- _Exercise task_
Begin at the first line below and copy each line exactly, ending with the line where "rng = np.random.default_rng(7)" appears.

- _Scene modeling code data_

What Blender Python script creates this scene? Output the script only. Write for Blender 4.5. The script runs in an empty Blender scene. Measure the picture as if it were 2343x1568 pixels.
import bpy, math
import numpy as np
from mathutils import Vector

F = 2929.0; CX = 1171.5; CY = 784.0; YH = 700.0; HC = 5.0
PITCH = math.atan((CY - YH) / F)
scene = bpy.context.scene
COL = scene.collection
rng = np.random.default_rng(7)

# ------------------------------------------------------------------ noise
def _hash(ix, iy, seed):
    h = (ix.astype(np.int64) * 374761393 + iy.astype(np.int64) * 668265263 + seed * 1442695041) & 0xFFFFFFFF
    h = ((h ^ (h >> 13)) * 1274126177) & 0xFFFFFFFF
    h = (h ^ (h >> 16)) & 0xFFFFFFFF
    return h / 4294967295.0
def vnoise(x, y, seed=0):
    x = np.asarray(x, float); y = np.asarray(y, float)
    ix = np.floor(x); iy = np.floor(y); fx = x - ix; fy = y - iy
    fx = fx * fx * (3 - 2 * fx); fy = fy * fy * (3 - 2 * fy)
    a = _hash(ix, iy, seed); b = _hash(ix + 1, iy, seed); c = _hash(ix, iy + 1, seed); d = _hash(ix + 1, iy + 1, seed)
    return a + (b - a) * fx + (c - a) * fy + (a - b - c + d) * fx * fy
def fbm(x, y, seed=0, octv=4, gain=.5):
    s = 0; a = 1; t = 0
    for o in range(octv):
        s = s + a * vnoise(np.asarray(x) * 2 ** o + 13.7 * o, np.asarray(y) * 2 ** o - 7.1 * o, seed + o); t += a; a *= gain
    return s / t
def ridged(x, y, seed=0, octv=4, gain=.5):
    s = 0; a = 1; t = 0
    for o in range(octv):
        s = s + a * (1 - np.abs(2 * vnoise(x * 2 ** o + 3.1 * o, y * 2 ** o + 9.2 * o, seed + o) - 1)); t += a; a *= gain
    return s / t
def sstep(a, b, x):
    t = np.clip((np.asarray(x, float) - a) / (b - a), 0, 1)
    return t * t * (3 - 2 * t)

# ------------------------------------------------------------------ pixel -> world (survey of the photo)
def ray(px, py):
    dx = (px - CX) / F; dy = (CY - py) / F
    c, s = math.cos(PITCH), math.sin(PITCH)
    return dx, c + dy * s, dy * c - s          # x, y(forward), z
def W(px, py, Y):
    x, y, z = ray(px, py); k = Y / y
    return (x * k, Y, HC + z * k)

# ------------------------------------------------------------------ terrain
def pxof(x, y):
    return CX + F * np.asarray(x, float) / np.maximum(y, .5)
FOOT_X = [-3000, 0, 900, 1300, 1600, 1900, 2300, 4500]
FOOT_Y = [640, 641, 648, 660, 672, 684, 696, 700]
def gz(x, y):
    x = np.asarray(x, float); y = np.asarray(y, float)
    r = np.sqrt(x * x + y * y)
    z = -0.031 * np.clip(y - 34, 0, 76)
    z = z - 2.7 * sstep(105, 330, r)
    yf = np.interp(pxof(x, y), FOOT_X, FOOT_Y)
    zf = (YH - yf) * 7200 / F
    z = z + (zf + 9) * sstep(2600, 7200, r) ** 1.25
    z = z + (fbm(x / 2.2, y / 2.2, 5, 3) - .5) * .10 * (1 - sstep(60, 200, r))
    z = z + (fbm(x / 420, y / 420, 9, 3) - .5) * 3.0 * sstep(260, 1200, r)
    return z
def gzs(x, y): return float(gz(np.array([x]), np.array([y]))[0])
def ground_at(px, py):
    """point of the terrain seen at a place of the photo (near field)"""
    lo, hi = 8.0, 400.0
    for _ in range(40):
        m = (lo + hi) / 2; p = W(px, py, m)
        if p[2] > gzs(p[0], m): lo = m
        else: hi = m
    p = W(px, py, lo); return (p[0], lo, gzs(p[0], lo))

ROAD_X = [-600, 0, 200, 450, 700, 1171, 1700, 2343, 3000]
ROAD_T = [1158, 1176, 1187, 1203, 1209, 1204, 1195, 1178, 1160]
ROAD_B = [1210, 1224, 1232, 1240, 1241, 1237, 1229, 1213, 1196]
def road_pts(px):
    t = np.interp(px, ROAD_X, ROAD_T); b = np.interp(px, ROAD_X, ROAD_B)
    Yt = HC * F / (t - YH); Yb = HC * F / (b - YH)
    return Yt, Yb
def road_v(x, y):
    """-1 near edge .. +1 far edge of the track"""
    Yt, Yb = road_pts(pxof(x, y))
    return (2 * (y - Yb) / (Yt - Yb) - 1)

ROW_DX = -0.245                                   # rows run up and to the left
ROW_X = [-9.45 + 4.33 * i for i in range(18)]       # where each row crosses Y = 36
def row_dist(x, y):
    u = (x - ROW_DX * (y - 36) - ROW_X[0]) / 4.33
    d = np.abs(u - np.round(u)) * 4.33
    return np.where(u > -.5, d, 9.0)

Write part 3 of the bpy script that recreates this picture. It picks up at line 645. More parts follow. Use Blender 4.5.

- _Answer to this task_
What Blender Python script creates this scene? Output the script only. Write for Blender 4.5. The script runs in an empty Blender scene. Measure the picture as if it were 2343x1568 pixels.
import bpy, math
import numpy as np
from mathutils import Vector

F = 2929.0; CX = 1171.5; CY = 784.0; YH = 700.0; HC = 5.0
PITCH = math.atan((CY - YH) / F)
scene = bpy.context.scene
COL = scene.collection
rng = np.random.default_rng(7)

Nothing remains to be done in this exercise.